Den Gang zur Klagemauer habe ich bewusst am ersten Tag noch vermieden. Darauf wollte ich mich mental erst vorbereiten. Als ich dann am nächsten Tag bei sengender Hitze vor ihr stand, war meine Gefühlslage doch weit entfernt von Spiritualität und Ergriffenheit. Die Zahl von betenden Juden und mehr oder weniger andächtigen Touristen hielt sich in etwa die Waage. Die Atmosphäre wurde für meine Begriffe der immensen Bedeutung des Ortes nicht gerecht. Der Besuch hatte etwas Befremdliches.

Wir bleiben beim omnipräsenten Thema Religion. Denn besonders einer Sache kann man sich in Israel auch als Heide nicht entziehen: Sabbat. Ab Freitag Nachmittag steht das öffentliche Leben nahezu still. Inwieweit das meine weitere Reiseplanung beeinflusst, werdet ihr in den kommenden Tagen noch erfahren.
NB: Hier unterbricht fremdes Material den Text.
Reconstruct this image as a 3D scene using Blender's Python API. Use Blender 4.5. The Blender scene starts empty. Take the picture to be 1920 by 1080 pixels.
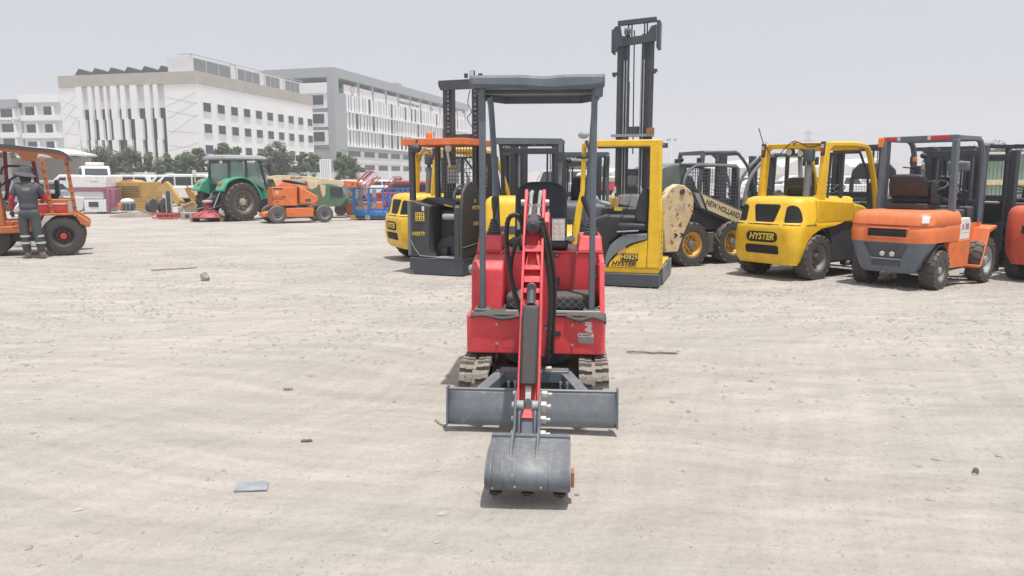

Es gibt keinen öffentlichen Nah- oder Fernverkehr und die meisten Läden sind geschlossen. Es ist schon verschärfter als bei uns an einem Sonn- oder Feiertag aber auch das hatte ich mir dramatischer vorgestellt. Dadurch dass nicht jeder diesen Tag zu 100% ernst nimmt, sei es weil man einen anderen oder zumindest weniger strengen Glauben hat oder weil man auch an diesem Tag den Touries Dinge verkaufen will, ist nicht komplett tote Hose. Jedoch durfte ich ganz unverhofft hautnah miterleben, was Sabbat für einen streng gläubigen Juden bedeutet. Ich sitze also im jüdischen Viertel der Altstadt und werde plötzlich von einem Paar angesprochen, ob ich denn Jude sei. Mein Nein war tatsächlich die erhoffte Antwort für die beiden. Denn als in ihrer Wohnung die Sicherung rausgesprungen war, durften die beiden nicht einfach den Schalter wieder umlegen. Selbst dieser lächerlich harmlos anmutende Handgriff ist an Sabbat tabu. So stellte ich meine handwerklichen Fähigkeiten zur Verfügung und betätigte einige Schalter. Leider bekamen wir die Klimaanlage nicht wieder zum Laufen aber die zwei waren trotzdem sehr dankbar und ich war es auch. Denn authentischer hätte ich die hiesige (Glaubens-)Kultur durch keine Tour oder Führung erleben können.